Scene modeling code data
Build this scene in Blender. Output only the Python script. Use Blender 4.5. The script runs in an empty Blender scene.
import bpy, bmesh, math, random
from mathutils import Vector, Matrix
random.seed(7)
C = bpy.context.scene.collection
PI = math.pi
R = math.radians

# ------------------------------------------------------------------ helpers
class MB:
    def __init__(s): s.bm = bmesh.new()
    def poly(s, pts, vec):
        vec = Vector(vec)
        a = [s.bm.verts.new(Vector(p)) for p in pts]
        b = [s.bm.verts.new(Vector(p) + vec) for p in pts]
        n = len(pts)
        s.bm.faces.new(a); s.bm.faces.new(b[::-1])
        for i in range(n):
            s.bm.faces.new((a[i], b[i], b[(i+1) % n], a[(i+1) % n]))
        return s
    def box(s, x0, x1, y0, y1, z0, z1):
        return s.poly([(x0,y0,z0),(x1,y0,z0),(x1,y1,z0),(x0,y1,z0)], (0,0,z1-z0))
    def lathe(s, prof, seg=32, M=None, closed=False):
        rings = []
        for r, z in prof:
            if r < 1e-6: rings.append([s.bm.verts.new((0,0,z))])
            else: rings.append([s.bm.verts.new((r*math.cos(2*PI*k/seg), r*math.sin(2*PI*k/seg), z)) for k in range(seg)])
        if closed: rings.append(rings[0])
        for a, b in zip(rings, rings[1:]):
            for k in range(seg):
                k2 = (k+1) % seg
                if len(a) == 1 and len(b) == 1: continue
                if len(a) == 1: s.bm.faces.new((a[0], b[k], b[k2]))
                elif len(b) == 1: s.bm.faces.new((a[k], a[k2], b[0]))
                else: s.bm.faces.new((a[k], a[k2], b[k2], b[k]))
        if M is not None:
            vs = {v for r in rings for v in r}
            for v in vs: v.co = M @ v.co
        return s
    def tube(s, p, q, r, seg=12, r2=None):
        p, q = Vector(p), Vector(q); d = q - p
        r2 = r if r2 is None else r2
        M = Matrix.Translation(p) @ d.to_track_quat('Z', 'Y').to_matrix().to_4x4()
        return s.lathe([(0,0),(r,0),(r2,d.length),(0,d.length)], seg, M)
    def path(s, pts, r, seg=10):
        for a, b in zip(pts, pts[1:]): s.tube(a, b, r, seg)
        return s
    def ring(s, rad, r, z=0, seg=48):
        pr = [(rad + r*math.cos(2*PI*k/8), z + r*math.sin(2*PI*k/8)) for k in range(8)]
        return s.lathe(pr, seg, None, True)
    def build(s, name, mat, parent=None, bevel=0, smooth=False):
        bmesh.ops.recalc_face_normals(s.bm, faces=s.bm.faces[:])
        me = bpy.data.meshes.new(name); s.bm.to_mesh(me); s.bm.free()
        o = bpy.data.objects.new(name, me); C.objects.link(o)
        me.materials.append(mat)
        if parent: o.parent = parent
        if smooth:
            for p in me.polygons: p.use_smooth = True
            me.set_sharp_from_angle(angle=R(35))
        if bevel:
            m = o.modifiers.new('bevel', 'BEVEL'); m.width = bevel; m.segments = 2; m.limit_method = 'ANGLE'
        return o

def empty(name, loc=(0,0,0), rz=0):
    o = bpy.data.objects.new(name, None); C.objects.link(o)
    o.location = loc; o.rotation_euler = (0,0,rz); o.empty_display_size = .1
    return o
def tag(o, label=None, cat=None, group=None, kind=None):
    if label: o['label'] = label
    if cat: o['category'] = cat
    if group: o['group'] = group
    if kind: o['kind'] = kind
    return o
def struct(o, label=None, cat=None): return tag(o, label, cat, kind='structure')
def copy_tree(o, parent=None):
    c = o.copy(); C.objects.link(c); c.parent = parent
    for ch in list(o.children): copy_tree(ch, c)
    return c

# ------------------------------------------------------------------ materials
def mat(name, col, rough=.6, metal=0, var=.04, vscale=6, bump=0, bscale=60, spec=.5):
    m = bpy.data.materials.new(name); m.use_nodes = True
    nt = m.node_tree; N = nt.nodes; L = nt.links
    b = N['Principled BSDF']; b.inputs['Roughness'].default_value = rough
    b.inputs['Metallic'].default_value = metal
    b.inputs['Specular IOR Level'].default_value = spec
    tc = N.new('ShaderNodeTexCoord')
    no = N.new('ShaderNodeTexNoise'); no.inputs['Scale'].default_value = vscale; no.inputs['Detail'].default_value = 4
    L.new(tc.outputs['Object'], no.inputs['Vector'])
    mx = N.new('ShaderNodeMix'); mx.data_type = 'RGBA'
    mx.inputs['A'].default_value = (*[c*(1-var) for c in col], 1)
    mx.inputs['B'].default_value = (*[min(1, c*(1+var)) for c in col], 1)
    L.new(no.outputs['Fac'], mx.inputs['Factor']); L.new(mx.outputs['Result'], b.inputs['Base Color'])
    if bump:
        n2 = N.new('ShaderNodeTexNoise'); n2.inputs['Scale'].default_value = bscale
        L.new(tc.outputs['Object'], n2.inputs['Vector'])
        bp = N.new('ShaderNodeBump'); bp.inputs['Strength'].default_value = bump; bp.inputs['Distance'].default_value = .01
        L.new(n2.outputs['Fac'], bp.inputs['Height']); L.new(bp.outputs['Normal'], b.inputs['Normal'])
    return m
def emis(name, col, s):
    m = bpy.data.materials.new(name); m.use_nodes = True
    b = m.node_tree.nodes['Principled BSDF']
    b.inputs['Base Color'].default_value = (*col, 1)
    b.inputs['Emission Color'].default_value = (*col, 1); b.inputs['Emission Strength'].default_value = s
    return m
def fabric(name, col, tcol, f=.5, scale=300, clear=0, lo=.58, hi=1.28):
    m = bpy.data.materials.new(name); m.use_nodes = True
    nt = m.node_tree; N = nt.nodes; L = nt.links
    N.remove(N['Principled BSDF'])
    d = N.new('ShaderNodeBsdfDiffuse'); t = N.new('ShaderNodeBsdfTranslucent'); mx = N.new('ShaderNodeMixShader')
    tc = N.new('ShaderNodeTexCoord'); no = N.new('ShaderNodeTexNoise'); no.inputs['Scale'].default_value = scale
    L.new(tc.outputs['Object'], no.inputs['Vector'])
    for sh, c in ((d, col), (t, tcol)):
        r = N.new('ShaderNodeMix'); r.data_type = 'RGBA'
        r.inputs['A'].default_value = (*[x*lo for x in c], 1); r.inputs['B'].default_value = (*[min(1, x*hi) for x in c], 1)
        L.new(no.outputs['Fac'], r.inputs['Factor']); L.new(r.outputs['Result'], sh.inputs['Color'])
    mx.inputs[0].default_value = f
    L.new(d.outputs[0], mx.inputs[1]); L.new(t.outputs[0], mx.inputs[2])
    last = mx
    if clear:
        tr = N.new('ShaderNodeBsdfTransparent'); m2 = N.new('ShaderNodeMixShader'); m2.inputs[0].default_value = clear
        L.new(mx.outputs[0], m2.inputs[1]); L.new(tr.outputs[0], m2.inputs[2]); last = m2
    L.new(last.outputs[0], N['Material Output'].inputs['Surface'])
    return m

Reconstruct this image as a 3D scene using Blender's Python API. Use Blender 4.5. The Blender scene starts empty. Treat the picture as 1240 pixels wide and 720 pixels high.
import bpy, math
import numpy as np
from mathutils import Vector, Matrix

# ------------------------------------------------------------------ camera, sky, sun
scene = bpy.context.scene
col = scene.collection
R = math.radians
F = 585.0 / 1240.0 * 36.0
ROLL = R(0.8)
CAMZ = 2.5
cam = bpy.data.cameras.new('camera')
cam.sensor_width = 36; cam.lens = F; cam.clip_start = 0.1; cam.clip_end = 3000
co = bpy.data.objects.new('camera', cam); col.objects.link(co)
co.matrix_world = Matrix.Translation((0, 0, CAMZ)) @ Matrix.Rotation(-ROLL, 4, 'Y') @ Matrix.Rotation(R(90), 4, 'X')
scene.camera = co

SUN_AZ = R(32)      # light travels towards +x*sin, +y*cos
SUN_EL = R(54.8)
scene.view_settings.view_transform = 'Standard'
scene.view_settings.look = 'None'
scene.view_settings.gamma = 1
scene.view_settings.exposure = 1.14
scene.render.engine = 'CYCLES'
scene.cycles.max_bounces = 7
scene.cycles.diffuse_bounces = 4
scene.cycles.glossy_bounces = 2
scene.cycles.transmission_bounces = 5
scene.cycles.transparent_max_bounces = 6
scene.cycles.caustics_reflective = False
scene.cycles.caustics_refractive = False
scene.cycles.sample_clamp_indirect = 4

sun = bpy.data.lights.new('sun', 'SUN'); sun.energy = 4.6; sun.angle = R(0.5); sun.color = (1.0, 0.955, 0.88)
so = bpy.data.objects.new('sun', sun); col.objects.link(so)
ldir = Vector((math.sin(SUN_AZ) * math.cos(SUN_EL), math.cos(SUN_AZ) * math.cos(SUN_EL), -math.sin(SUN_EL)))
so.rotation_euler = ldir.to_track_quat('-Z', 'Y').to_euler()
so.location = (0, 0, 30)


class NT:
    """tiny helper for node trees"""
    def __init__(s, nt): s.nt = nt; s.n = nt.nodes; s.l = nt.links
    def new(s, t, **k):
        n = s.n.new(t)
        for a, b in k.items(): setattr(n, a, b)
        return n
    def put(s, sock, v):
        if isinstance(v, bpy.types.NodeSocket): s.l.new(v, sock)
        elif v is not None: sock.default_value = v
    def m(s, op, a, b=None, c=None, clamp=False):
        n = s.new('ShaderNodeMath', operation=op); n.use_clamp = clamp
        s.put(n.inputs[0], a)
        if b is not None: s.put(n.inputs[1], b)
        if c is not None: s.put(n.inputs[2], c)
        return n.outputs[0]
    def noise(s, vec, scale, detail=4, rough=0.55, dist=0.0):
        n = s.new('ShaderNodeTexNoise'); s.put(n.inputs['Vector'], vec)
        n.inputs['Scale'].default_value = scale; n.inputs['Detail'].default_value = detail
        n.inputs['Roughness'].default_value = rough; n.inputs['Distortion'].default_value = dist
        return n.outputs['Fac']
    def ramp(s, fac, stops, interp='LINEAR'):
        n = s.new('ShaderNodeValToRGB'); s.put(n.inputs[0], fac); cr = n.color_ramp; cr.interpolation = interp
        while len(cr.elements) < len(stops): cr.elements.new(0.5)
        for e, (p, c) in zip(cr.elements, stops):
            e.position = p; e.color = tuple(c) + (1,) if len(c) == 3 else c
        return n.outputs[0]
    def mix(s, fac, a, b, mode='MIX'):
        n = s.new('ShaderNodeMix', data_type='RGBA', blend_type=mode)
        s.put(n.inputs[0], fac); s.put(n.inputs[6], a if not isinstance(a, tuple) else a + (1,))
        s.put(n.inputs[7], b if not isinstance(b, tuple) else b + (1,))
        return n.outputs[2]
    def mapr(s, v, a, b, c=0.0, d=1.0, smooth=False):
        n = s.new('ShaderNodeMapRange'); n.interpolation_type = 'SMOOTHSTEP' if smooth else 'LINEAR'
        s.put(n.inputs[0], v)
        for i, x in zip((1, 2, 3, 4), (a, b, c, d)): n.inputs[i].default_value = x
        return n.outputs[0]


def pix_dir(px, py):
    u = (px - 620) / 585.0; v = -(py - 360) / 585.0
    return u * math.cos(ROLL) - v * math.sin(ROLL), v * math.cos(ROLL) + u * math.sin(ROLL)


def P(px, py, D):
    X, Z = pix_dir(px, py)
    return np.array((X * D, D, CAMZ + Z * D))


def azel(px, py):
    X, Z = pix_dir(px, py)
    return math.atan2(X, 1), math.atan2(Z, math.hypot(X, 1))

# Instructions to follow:
With the first line being the one containing "Reconstruct this image" and the last line the one containing "scene.camera = co", transcribe exactly the lines above that fall in that range.

# In response:
Reconstruct this image as a 3D scene using Blender's Python API. Use Blender 4.5. The Blender scene starts empty. Treat the picture as 1240 pixels wide and 720 pixels high.
import bpy, math
import numpy as np
from mathutils import Vector, Matrix

# ------------------------------------------------------------------ camera, sky, sun
scene = bpy.context.scene
col = scene.collection
R = math.radians
F = 585.0 / 1240.0 * 36.0
ROLL = R(0.8)
CAMZ = 2.5
cam = bpy.data.cameras.new('camera')
cam.sensor_width = 36; cam.lens = F; cam.clip_start = 0.1; cam.clip_end = 3000
co = bpy.data.objects.new('camera', cam); col.objects.link(co)
co.matrix_world = Matrix.Translation((0, 0, CAMZ)) @ Matrix.Rotation(-ROLL, 4, 'Y') @ Matrix.Rotation(R(90), 4, 'X')
scene.camera = co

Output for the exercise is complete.